*WORK INSTRUCTIONS*: Search the listing below for the string "this" and copy every line where it occurs.

Records with scene code:

"""

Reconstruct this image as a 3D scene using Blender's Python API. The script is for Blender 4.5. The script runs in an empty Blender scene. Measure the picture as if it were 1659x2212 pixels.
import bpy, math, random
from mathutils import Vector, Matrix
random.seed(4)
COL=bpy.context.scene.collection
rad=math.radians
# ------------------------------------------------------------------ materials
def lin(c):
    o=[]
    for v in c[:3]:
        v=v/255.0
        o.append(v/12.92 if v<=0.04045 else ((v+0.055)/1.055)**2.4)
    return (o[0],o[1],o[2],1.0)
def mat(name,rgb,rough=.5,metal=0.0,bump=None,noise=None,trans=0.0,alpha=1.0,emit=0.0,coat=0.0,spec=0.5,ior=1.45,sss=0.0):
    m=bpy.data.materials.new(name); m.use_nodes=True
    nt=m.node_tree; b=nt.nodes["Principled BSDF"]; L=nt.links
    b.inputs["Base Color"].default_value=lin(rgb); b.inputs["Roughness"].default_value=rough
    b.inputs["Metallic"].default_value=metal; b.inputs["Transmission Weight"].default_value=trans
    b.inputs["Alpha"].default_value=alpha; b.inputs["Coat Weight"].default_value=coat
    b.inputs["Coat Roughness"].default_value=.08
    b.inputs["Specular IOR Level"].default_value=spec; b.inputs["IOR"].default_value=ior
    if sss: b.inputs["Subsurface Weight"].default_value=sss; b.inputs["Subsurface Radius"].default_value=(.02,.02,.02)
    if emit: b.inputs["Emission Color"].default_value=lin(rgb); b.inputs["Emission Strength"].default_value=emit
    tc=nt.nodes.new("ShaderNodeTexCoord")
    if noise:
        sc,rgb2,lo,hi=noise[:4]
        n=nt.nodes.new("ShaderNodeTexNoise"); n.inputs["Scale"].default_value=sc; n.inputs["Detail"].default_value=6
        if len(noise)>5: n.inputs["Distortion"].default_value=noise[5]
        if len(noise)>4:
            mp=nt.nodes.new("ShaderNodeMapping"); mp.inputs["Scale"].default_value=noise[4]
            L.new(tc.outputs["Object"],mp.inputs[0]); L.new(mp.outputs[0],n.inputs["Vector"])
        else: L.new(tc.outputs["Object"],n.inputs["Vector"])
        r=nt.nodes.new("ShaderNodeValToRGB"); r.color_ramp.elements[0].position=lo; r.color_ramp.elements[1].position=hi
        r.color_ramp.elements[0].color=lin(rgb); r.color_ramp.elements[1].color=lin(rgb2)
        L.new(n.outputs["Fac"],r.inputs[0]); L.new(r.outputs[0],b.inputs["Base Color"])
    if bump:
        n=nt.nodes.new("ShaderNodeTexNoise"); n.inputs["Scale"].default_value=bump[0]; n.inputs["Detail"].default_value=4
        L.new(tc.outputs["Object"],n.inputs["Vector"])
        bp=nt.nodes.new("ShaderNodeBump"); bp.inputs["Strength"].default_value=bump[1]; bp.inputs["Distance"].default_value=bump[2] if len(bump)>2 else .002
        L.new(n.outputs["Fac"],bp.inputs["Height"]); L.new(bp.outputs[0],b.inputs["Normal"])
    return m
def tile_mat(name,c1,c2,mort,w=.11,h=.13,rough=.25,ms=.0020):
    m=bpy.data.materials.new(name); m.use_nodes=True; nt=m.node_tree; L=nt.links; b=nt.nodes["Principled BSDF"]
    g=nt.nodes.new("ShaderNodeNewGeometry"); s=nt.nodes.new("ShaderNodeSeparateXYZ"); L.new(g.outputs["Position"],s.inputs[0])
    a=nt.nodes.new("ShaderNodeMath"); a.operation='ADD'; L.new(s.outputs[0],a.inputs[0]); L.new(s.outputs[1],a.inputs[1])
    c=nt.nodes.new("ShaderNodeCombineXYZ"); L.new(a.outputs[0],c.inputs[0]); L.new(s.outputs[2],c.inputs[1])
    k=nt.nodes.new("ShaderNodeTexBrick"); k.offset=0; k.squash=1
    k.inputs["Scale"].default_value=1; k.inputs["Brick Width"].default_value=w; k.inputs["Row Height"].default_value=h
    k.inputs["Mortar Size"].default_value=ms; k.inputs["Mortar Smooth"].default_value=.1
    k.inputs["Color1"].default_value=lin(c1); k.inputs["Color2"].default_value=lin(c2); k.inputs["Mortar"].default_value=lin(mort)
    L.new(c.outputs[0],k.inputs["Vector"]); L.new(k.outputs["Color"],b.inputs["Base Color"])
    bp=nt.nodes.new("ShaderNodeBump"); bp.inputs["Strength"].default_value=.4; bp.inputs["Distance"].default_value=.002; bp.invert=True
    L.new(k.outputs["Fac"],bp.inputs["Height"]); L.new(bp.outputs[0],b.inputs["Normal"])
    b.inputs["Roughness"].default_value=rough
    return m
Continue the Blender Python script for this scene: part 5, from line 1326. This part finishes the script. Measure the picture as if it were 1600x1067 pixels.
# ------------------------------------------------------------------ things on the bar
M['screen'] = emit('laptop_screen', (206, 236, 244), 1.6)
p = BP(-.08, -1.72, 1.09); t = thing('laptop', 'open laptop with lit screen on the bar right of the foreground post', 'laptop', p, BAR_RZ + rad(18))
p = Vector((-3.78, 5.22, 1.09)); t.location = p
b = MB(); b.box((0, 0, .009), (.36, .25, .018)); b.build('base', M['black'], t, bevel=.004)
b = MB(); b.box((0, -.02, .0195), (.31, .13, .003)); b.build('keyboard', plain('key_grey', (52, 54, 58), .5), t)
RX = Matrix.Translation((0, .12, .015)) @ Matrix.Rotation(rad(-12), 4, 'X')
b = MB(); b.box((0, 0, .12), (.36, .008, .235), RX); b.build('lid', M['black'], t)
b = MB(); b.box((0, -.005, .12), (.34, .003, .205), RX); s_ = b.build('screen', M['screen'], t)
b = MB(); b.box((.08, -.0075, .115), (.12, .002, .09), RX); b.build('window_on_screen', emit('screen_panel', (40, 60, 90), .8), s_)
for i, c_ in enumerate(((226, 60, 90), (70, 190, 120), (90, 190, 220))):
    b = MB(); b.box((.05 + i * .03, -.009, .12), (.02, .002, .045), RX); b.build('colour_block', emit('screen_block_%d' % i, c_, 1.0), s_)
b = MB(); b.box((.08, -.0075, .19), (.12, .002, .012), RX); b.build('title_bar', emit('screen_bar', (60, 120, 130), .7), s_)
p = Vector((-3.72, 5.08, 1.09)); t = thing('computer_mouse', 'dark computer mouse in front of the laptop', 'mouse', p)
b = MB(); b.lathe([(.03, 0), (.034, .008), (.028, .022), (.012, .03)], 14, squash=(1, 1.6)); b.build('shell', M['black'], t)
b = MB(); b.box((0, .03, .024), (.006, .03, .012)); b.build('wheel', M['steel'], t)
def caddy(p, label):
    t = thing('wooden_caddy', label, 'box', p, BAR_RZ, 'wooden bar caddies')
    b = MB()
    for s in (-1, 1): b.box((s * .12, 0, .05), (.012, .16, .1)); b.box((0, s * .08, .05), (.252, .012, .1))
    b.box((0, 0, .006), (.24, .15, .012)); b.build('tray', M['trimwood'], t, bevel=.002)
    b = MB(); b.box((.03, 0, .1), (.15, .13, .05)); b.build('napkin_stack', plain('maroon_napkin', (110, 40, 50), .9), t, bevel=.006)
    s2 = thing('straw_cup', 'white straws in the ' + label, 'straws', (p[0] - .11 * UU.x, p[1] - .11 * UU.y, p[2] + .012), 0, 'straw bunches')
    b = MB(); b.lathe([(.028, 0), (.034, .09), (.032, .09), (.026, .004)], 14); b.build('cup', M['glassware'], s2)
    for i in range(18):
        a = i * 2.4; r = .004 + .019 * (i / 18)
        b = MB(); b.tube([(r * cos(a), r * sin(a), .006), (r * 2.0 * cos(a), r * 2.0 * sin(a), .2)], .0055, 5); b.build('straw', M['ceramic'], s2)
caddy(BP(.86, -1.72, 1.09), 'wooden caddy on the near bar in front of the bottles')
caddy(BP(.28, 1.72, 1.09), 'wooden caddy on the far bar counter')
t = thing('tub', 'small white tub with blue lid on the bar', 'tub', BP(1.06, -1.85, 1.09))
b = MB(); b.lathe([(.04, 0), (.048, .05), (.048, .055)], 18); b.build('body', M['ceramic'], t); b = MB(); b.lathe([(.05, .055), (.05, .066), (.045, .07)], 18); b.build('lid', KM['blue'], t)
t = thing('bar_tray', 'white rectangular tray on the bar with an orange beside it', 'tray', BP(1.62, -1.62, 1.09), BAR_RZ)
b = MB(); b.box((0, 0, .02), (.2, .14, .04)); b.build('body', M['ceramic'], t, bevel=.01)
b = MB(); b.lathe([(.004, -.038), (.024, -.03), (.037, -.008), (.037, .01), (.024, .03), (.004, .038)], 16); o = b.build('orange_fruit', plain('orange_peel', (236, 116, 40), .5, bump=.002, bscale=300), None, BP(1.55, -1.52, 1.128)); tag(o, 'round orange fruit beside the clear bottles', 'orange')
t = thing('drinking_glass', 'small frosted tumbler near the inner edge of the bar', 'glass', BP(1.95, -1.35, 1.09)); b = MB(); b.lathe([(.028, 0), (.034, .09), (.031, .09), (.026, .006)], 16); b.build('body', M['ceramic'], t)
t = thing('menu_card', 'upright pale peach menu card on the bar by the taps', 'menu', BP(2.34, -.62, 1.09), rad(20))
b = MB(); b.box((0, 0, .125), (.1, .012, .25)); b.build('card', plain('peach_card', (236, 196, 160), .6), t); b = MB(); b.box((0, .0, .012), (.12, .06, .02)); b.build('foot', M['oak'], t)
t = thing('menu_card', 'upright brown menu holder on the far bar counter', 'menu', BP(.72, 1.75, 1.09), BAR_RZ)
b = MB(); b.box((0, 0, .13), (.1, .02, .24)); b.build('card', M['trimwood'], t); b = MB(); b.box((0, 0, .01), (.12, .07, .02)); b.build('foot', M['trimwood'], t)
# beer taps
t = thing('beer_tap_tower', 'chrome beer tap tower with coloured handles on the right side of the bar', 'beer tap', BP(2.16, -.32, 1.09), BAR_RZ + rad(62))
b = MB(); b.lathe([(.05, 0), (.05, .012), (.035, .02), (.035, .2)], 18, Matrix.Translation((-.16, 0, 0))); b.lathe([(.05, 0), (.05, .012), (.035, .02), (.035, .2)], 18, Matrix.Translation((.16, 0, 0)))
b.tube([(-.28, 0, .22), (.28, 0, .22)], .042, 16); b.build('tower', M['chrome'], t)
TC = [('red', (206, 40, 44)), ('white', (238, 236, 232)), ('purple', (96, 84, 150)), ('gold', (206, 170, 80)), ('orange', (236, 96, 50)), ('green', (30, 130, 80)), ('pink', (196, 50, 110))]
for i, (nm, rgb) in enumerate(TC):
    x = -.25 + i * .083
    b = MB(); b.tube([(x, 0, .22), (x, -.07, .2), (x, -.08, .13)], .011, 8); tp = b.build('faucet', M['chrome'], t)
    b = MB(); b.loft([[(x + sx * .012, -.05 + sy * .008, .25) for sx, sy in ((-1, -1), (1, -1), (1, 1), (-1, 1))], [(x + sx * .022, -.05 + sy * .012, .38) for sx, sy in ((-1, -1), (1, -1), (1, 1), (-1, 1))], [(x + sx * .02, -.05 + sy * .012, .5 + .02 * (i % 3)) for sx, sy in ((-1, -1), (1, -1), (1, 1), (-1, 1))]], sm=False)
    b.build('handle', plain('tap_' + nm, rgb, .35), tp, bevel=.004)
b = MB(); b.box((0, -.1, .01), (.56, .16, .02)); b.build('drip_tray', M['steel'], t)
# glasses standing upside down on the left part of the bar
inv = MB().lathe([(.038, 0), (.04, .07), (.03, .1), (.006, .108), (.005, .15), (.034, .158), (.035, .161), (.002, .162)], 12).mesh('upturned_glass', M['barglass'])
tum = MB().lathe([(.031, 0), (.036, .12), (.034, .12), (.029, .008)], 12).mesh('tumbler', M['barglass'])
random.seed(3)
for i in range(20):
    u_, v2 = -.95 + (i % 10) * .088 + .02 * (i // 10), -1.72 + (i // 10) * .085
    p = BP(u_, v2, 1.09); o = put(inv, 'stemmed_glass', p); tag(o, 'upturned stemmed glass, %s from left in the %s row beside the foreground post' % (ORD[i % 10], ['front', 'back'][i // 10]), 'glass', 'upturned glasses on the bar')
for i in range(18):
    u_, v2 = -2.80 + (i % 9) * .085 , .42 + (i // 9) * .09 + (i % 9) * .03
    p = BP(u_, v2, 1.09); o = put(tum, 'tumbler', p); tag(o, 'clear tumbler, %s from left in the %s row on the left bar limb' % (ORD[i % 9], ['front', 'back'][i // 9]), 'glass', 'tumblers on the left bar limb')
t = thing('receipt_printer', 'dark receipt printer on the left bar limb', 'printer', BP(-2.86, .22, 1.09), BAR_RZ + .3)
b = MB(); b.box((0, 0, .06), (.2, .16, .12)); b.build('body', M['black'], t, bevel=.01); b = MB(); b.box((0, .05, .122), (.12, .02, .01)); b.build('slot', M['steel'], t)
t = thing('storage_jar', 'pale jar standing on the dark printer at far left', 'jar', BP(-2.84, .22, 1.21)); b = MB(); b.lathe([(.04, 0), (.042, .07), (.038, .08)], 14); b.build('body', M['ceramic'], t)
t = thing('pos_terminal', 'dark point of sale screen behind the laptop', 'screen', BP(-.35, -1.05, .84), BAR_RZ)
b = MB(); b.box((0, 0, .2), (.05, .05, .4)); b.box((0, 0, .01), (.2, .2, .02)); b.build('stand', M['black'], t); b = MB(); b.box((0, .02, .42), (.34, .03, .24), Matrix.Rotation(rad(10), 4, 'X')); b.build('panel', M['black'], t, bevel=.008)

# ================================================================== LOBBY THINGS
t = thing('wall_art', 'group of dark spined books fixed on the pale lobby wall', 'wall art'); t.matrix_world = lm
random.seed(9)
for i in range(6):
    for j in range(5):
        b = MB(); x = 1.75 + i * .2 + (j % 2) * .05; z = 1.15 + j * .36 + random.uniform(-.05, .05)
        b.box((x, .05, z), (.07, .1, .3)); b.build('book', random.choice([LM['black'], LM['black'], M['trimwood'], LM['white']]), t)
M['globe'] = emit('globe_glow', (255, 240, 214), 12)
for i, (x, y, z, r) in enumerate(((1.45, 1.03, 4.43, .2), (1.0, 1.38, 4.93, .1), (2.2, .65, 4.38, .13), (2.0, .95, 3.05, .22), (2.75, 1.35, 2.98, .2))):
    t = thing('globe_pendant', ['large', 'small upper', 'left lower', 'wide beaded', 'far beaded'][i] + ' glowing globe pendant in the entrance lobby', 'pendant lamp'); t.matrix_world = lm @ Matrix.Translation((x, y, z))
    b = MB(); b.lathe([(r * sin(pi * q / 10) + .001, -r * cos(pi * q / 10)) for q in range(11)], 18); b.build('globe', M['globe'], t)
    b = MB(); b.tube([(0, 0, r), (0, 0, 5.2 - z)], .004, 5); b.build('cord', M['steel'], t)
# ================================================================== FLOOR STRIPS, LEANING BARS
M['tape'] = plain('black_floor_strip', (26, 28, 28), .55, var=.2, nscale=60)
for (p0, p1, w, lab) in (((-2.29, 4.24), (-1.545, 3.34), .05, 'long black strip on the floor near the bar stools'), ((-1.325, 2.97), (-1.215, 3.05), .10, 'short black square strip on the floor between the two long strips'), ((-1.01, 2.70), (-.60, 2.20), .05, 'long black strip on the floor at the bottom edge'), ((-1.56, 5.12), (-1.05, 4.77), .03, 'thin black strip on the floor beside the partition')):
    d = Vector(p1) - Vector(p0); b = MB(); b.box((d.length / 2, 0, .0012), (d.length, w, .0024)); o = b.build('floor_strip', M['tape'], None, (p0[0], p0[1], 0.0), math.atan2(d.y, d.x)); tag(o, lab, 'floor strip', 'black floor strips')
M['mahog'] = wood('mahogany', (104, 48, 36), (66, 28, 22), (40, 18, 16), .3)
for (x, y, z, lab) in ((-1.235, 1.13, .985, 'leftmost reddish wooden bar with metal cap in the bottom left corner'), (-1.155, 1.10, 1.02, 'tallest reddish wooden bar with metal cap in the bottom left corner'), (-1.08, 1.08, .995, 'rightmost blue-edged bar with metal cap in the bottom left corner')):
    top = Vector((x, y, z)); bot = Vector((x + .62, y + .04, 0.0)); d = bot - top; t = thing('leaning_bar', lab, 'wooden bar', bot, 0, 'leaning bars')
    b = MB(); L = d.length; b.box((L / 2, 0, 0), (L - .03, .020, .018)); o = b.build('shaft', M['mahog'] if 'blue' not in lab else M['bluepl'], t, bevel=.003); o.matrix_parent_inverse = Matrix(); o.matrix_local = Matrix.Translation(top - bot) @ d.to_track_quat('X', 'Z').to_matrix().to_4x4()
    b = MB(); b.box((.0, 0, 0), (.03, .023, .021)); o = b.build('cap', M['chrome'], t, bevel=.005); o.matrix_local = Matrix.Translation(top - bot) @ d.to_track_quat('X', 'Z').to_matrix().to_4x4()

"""

*THE REPLY*:
Reconstruct this image as a 3D scene using Blender's Python API. The script is for Blender 4.5. The script runs in an empty Blender scene. Measure the picture as if it were 1659x2212 pixels.
Continue the Blender Python script for this scene: part 5, from line 1326. This part finishes the script. Measure the picture as if it were 1600x1067 pixels.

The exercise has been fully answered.